O resultado foi imediato: o refluxo das manifestações autônomas e legítimas. A expectativa nascida quando das jornadas de junho foi progressivamente minguando. Por enquanto, pode-se dizer que desapareceu, embora possa ressurgir em outro contexto. A violência enxotou os indignados da rua.

Logo, o efeito objetivo dos agentes da violência, os black blocs ou outros nomes que se lhes queira dar, foi o esvaziamento das manifestações autônomas e, mais do que isso, de suas bandeiras. Expulsaram da rua as bandeiras contra a corrupção, por um melhor serviço público e menos impostos. Eis a verdadeira consequência de suas ações. Ou melhor, eis o seu verdadeiro objetivo. A quem interessa isso?

Curiosamente, os que se dizem "anarquistas", em tese os defensores da autonomia e da liberdade, são os que buscam diretamente tornar inviável toda manifestação livre e autônoma. Nada têm eles de anarquistas no sentido estrito da palavra, são meros representantes de uma esquerda que usa irrestritamente a violência segundo suas conveniências políticas.
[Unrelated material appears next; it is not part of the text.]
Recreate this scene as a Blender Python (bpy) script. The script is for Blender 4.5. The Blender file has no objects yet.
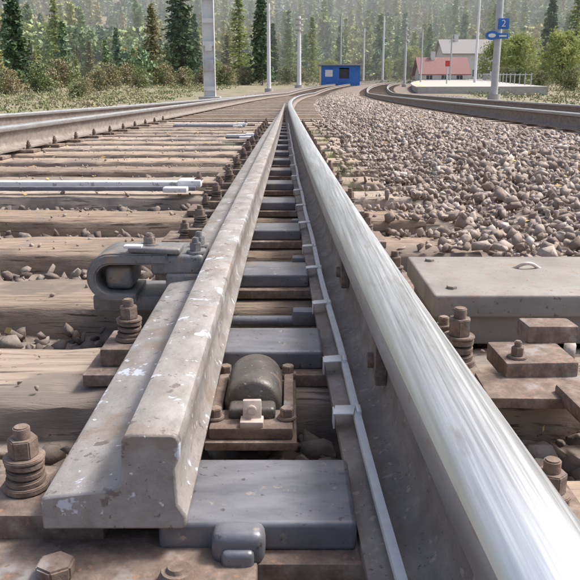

Observe-se que muitas agremiações que participaram das jornadas de junho, como o Movimento Passe Livre, e outras posteriores, de certos sindicatos de professores, nutrem simpatia por esses "vândalos", como se sua causa fosse a mesma, apesar de seus meios divergirem. Comportam-se como "companheiros". Companheiros de quê, precisamente? Da desmobilização popular? Do abandono das bandeiras contra a corrupção, o desvio de recursos do erário e a péssima qualidade dos serviços públicos? Da desresponsabilização de seus responsáveis?

Expressão disso é o fato, politicamente inquietante, de que bradam contra a "criminalização dos movimentos sociais". Traduzindo: a violência deveria ser permitida e defendida, pois seus agentes sustentam uma "causa social". Seu objetivo consiste em deixar a impunidade reinar e as instituições democráticas se enfraquecerem.